Backing up that aggressive ground-scraping stance is a 1000hp, 426-cube Hemi which just happens to be the same mill that propelled Don Carlton and his legendary Plymouth to a swag of Pro-Stock wins back in the 70s.

18: BLOW BY BLOW

1919 Ford Model T coupe
June 1998

This radical all-steel Model T took prolific car builder Rod Hadfield 27 years to piece together and it’s jam-packed with so many highlights that it’s hard to know where to start. Not only does Grandma Duck (as he calls it) sport the most outrageous twin supercharger set-up you’ve ever seen, complete with twin Hilborn-style EFI, but it’s all mounted atop a rare and highly collectable Boss 429!

Underneath is a fully detailed tubular Funny Car-style chassis and Halibrand quick-change diff. There’s gold plating everywhere, while the interior is highlighted with diamond-tuft red leather upholstery sporting more than 400 hand-sewn buttons, and plenty of mahogany.

19: DOUBLE TROUBLE

197 Ford XY Falcon ute
November 2001

Ford’S XW/XY range featured one of the toughest-looking body shapes to ever roll off the Broadmeadows production line.

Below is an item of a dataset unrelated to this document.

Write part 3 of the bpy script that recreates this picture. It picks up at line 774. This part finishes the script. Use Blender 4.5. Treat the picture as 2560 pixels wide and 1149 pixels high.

Craige Wood’s bad-arse ute took things up a notch or three with the addition of a pair of fat Mickey Thompson meats wrapped around mega-dish 15×14 Cragar Superlights, matching tabs, ground-scraping stance, slick silver livery and a pair of bonnet-bursting Predator carbs on top of a healthy 429 big-block. This menacing ride looks like it’s doing 100km/h just sitting there.

20: STAR QUALITY

1964 Ford Galaxie hardtop
September 1994

Built to be as loud and proud as can be, Dennis Lang’s ’64 Galaxie is definitely no shrinking violet. With a blown big-block 460 under the hood and a smoothed and shaved body measuring in at a glorious 5.4 metres, this Aussie-built American land yacht would have to be in contention as one the biggest Pro Streeters ever constructed!

Featuring virtually no chrome, the Gal was 100 per cent drivable as well as being superbly detailed from top to bottom — which probably had something to do with it snagging the Grand Champion sword at Summernats 8.